_GIVEN INSTRUCTION_.
Skip all pictures, then print the remaining material exactly.
'''
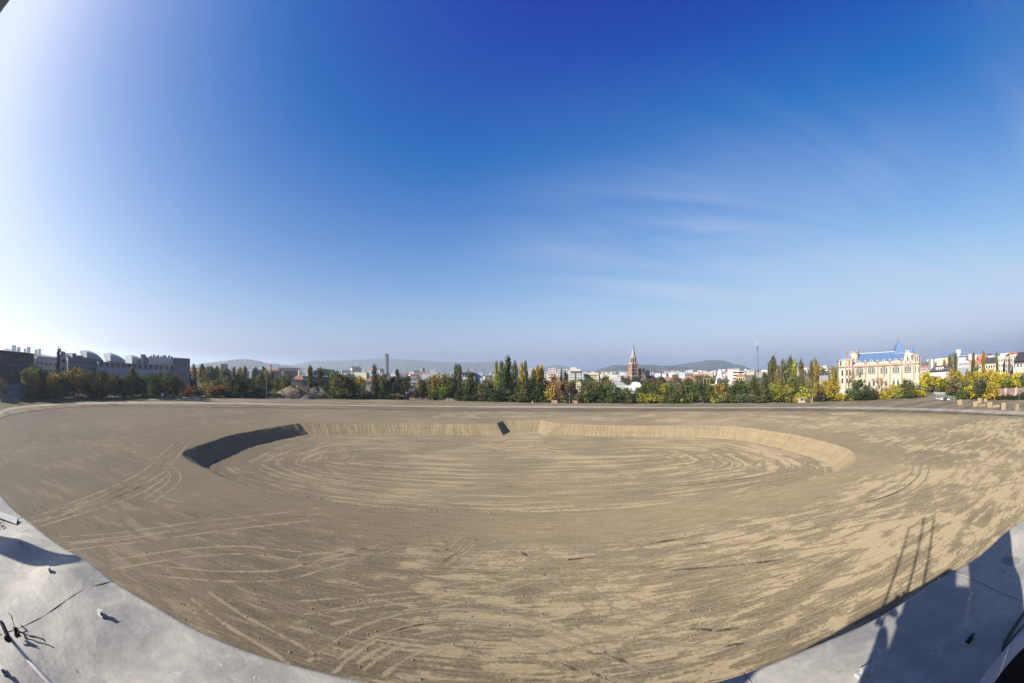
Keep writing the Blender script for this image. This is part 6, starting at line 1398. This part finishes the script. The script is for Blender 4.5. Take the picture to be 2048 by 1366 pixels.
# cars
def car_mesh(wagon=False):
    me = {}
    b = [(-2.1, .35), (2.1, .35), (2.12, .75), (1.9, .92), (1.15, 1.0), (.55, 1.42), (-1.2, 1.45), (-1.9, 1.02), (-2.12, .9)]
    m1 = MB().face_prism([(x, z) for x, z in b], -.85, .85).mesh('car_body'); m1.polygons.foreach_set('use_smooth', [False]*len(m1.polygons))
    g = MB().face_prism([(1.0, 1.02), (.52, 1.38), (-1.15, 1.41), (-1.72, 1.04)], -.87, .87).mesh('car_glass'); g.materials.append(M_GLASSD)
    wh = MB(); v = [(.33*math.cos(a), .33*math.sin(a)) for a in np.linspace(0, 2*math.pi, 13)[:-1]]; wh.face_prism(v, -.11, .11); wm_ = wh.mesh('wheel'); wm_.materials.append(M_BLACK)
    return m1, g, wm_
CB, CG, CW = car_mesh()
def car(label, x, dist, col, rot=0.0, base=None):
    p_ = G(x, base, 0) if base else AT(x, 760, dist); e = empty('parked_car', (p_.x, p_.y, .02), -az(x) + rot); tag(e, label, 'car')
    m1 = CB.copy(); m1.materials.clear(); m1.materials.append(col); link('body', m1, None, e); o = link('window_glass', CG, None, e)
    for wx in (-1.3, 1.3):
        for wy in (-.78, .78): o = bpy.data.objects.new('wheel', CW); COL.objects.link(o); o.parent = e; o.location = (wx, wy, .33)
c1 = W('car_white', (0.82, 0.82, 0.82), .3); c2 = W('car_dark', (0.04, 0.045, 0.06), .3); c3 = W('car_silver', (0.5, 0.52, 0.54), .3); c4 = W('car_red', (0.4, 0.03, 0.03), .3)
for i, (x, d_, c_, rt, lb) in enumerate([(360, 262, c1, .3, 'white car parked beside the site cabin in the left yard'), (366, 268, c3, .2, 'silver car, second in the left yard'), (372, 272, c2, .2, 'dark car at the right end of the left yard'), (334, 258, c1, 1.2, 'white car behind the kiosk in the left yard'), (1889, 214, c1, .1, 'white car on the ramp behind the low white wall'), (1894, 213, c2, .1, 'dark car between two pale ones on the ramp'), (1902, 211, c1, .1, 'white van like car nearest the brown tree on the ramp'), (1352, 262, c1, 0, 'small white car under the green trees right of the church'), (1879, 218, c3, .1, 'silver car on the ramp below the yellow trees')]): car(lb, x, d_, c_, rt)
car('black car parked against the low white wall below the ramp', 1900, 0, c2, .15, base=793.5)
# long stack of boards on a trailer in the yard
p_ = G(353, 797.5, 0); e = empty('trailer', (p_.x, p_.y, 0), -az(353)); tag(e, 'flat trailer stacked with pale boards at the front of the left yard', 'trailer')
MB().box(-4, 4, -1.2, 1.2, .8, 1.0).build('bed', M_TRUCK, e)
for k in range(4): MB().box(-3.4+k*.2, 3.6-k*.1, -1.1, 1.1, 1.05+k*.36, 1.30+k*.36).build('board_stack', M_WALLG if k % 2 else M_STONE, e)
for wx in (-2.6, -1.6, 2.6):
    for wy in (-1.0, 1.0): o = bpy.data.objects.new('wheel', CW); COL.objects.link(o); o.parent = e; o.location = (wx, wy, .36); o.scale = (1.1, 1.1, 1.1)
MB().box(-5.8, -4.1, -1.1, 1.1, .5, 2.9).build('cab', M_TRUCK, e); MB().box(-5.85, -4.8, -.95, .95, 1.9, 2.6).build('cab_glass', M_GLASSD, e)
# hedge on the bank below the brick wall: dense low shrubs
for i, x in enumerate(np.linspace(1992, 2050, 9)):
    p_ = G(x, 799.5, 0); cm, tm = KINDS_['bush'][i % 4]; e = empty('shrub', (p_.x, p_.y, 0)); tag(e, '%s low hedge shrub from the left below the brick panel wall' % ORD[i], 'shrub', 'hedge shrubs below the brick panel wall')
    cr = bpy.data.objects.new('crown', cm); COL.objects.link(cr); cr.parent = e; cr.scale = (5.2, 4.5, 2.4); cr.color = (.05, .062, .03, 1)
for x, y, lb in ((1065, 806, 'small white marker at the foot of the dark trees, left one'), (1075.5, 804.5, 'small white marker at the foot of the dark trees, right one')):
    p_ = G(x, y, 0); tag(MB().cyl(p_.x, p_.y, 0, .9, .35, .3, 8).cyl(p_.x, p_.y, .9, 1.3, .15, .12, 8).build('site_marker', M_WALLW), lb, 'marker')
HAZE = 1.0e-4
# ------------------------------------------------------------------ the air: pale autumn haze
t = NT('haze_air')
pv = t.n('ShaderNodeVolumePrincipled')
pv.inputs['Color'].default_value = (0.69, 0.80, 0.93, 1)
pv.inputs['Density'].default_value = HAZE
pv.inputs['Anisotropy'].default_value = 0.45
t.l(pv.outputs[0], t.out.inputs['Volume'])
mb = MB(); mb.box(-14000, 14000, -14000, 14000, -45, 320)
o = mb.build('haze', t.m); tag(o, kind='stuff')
'''
_RESULT FOR THIS EXERCISE_.
Keep writing the Blender script for this image. This is part 6, starting at line 1398. This part finishes the script. The script is for Blender 4.5. Take the picture to be 2048 by 1366 pixels.
# cars
def car_mesh(wagon=False):
    me = {}
    b = [(-2.1, .35), (2.1, .35), (2.12, .75), (1.9, .92), (1.15, 1.0), (.55, 1.42), (-1.2, 1.45), (-1.9, 1.02), (-2.12, .9)]
    m1 = MB().face_prism([(x, z) for x, z in b], -.85, .85).mesh('car_body'); m1.polygons.foreach_set('use_smooth', [False]*len(m1.polygons))
    g = MB().face_prism([(1.0, 1.02), (.52, 1.38), (-1.15, 1.41), (-1.72, 1.04)], -.87, .87).mesh('car_glass'); g.materials.append(M_GLASSD)
    wh = MB(); v = [(.33*math.cos(a), .33*math.sin(a)) for a in np.linspace(0, 2*math.pi, 13)[:-1]]; wh.face_prism(v, -.11, .11); wm_ = wh.mesh('wheel'); wm_.materials.append(M_BLACK)
    return m1, g, wm_
CB, CG, CW = car_mesh()
def car(label, x, dist, col, rot=0.0, base=None):
    p_ = G(x, base, 0) if base else AT(x, 760, dist); e = empty('parked_car', (p_.x, p_.y, .02), -az(x) + rot); tag(e, label, 'car')
    m1 = CB.copy(); m1.materials.clear(); m1.materials.append(col); link('body', m1, None, e); o = link('window_glass', CG, None, e)
    for wx in (-1.3, 1.3):
        for wy in (-.78, .78): o = bpy.data.objects.new('wheel', CW); COL.objects.link(o); o.parent = e; o.location = (wx, wy, .33)
c1 = W('car_white', (0.82, 0.82, 0.82), .3); c2 = W('car_dark', (0.04, 0.045, 0.06), .3); c3 = W('car_silver', (0.5, 0.52, 0.54), .3); c4 = W('car_red', (0.4, 0.03, 0.03), .3)
for i, (x, d_, c_, rt, lb) in enumerate([(360, 262, c1, .3, 'white car parked beside the site cabin in the left yard'), (366, 268, c3, .2, 'silver car, second in the left yard'), (372, 272, c2, .2, 'dark car at the right end of the left yard'), (334, 258, c1, 1.2, 'white car behind the kiosk in the left yard'), (1889, 214, c1, .1, 'white car on the ramp behind the low white wall'), (1894, 213, c2, .1, 'dark car between two pale ones on the ramp'), (1902, 211, c1, .1, 'white van like car nearest the brown tree on the ramp'), (1352, 262, c1, 0, 'small white car under the green trees right of the church'), (1879, 218, c3, .1, 'silver car on the ramp below the yellow trees')]): car(lb, x, d_, c_, rt)
car('black car parked against the low white wall below the ramp', 1900, 0, c2, .15, base=793.5)
# long stack of boards on a trailer in the yard
p_ = G(353, 797.5, 0); e = empty('trailer', (p_.x, p_.y, 0), -az(353)); tag(e, 'flat trailer stacked with pale boards at the front of the left yard', 'trailer')
MB().box(-4, 4, -1.2, 1.2, .8, 1.0).build('bed', M_TRUCK, e)
for k in range(4): MB().box(-3.4+k*.2, 3.6-k*.1, -1.1, 1.1, 1.05+k*.36, 1.30+k*.36).build('board_stack', M_WALLG if k % 2 else M_STONE, e)
for wx in (-2.6, -1.6, 2.6):
    for wy in (-1.0, 1.0): o = bpy.data.objects.new('wheel', CW); COL.objects.link(o); o.parent = e; o.location = (wx, wy, .36); o.scale = (1.1, 1.1, 1.1)
MB().box(-5.8, -4.1, -1.1, 1.1, .5, 2.9).build('cab', M_TRUCK, e); MB().box(-5.85, -4.8, -.95, .95, 1.9, 2.6).build('cab_glass', M_GLASSD, e)
# hedge on the bank below the brick wall: dense low shrubs
for i, x in enumerate(np.linspace(1992, 2050, 9)):
    p_ = G(x, 799.5, 0); cm, tm = KINDS_['bush'][i % 4]; e = empty('shrub', (p_.x, p_.y, 0)); tag(e, '%s low hedge shrub from the left below the brick panel wall' % ORD[i], 'shrub', 'hedge shrubs below the brick panel wall')
    cr = bpy.data.objects.new('crown', cm); COL.objects.link(cr); cr.parent = e; cr.scale = (5.2, 4.5, 2.4); cr.color = (.05, .062, .03, 1)
for x, y, lb in ((1065, 806, 'small white marker at the foot of the dark trees, left one'), (1075.5, 804.5, 'small white marker at the foot of the dark trees, right one')):
    p_ = G(x, y, 0); tag(MB().cyl(p_.x, p_.y, 0, .9, .35, .3, 8).cyl(p_.x, p_.y, .9, 1.3, .15, .12, 8).build('site_marker', M_WALLW), lb, 'marker')
HAZE = 1.0e-4
# ------------------------------------------------------------------ the air: pale autumn haze
t = NT('haze_air')
pv = t.n('ShaderNodeVolumePrincipled')
pv.inputs['Color'].default_value = (0.69, 0.80, 0.93, 1)
pv.inputs['Density'].default_value = HAZE
pv.inputs['Anisotropy'].default_value = 0.45
t.l(pv.outputs[0], t.out.inputs['Volume'])
mb = MB(); mb.box(-14000, 14000, -14000, 14000, -45, 320)
o = mb.build('haze', t.m); tag(o, kind='stuff')